Fueled mainly by Asia's economic recovery, global tourism grew by 3.2 per cent in 1999, slightly faster than in 1998, according to the World Tourism Organization.
International tourist arrivals reached 657 million, slightly lower than the 665 million the organization projected for the year last fall. Total earnings from tourism last year also rose by 3.2 per cent from the year before to reach $455-billion (U.S.) after two years of flat growth.
"The Asia-Pacific region was once again the star of world tourism in 1999, reaching a growth rate of 7.5 per cent and a new record total of 94-million international tourists," said WTO secretary-general Francesco Frangialli when the results were released.
Other tourism hot spots last year included Central America (23 per cent increase in arrivals), the Middle East (17.5 per cent increase), South America (10 per cent increase), and Africa (9 per cent growth).
The organization reported that countries in the western Mediterranean profited in 1999 as tourists shunned destinations close to the conflict in Kosovo and avoided Turkey because of political problems and earthquakes.

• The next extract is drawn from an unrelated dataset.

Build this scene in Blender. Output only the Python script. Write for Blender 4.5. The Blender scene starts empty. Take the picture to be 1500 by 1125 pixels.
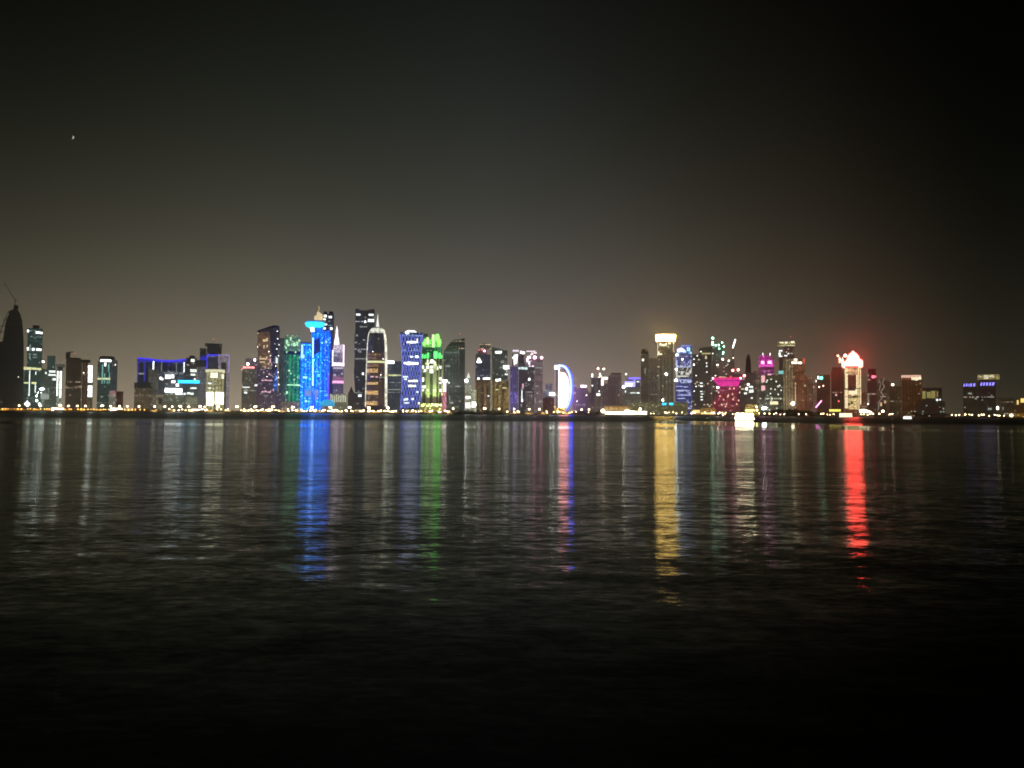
import bpy, bmesh, math, random
from mathutils import Matrix, Vector
random.seed(7)
sc = bpy.context.scene
COL = sc.collection
R = math.radians

# ------------------------------------------------------------------ camera
H = 3.2
F = 1177.0
PITCH = math.atan(43.3 / F)
ROLL = R(0.40)
cam_d = bpy.data.cameras.new('camera')
cam = bpy.data.objects.new('camera', cam_d)
COL.objects.link(cam)
MR = Matrix.Rotation(math.pi / 2 + PITCH, 3, 'X') @ Matrix.Rotation(ROLL, 3, 'Z')
cam.matrix_world = Matrix.Translation((0, 0, H)) @ MR.to_4x4()
cam_d.sensor_width = 36.0
cam_d.lens = F / 1500 * 36
cam_d.clip_start = 0.05
cam_d.clip_end = 120000
cam_d.dof.use_dof = True            # hand-held phone, slightly out of focus at infinity
cam_d.dof.aperture_fstop = 8.0
cam_d.dof.focus_distance = 2.6
sc.camera = cam
GZ = 2.0                            # level of the land
SHORE = 1955.0


def W(x, y, D):
    """point seen at photo position x, y standing at distance D from the quay"""
    d = MR @ Vector(((x - 750) / F, -(y - 562.5) / F, -1))
    t = D / d.y
    return Vector((d.x * t, D, H + d.z * t))


# ------------------------------------------------------------------ materials
def lin(c):
    c = c / 255.0
    return c / 12.92 if c <= 0.04045 else ((c + 0.055) / 1.055) ** 2.4


class NT:
    def __init__(s, m):
        m.use_nodes = True
        s.t = m.node_tree
        s.t.nodes.clear()

    def n(s, typ, **kw):
        nd = s.t.nodes.new(typ)
        for k, v in kw.items():
            setattr(nd, k, v)
        return nd

    def l(s, a, b):
        s.t.links.new(a, b)

    def math(s, op, a, b=None, c=None, clamp=False):
        nd = s.n('ShaderNodeMath', operation=op, use_clamp=clamp)
        for i, v in enumerate((a, b, c)):
            if v is None:
                continue
            if isinstance(v, (int, float)):
                nd.inputs[i].default_value = v
            else:
                s.l(v, nd.inputs[i])
        return nd.outputs[0]

    def scale(s, col, fac):
        nd = s.n('ShaderNodeVectorMath', operation='SCALE')
        if isinstance(col, tuple):
            nd.inputs[0].default_value = col
        else:
            s.l(col, nd.inputs[0])
        if isinstance(fac, (int, float)):
            nd.inputs['Scale'].default_value = fac
        else:
            s.l(fac, nd.inputs['Scale'])
        return nd.outputs[0]

    def add(s, a, b):
        nd = s.n('ShaderNodeVectorMath', operation='ADD')
        s.l(a, nd.inputs[0])
        s.l(b, nd.inputs[1])
        return nd.outputs[0]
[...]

International arrivals in Spain, for example, rose by almost 9 per cent, and in Morocco by nearly 22 per cent. Countries near Yugoslavia, like Hungary (13.8 per cent drop in arrivals) and Croatia (down 17.3 per cent) saw tourists stay away in droves.
The much-hyped boom in year-end travel failed to materialize, resulting in actual totals that were somewhat lower than the estimates the WTO released last fall.
"There was no Y2K bug and there was no boom in travel," said Frangialli. "There was no mass fever to travel to exotic locations for the millennium, nor to attend special parties with outlandish prices but, since many people don't believe the millennium starts until 2001, maybe the travel industry will get a second chance."
WTO figures show that Africa enjoyed a remarkable increase of 9 per cent in tourist arrivals in 1999 over 1998, nearly three times the world average. The countries showing the greatest growth were Morocco (22 per cent), Zimbabwe (17 per cent) and Zambia (26 per cent). Smaller increases were posted by the popular tourist destinations of South Africa (3.2 per cent) and Tunisia (3 per cent).
The organization said tourism growth in the Americas, at 3.8 per cent just above the world average, was due mainly to sluggish results in the region's top three destinations: the United States (1.3 per cent), Mexico (2 per cent), and Canada (3.8 per cent). South and Central America fared much better, especially Argentina (23 per cent), Guatemala (29 per cent) and El Salvador (26 per cent).
Results in the Caribbean were mixed. Cuba (16 per cent growth in arrivals) and the Dominican Republic (up 12.6 per cent) were the big winners; Puerto Rico, with a drop of 10.4 per cent, the biggest loser.
The most dramatic story in world tourism last year was the recovery of East Asia and the Pacific region, attracting nearly five million more tourists in 1999 than the previous record set in 1996. Growth was widespread with especially good results in Singapore (11 per cent growth over 1998), Japan (9.6 per cent), South Korea (9.6 per cent), Malaysia (8 per cent), China (7.9 per cent), Hong Kong (9 per cent), and Thailand (5.6 per cent). There were no figures available for Indonesia, but tourist arrivals no doubt plummeted because of violence and political instability.
The Middle East is one of the world's smallest tourist regions, receiving only 18 million visitors last year, but it had the fastest growth rate with arrivals up by 17.5 per cent over 1998. Egypt, with half the regional total, posted a phenomenal 40-per-cent increase and a record number of arrivals that far exceeded totals achieved before the terrorist attack on tourists at Luxor. Syria also fared well in 1999, with arrivals growing by almost 10 per cent.
In South Asia, tourism growth was generally sluggish, with the exception of Sri Lanka (16-per-cent increase in arrivals) and the Maldives (10 per cent).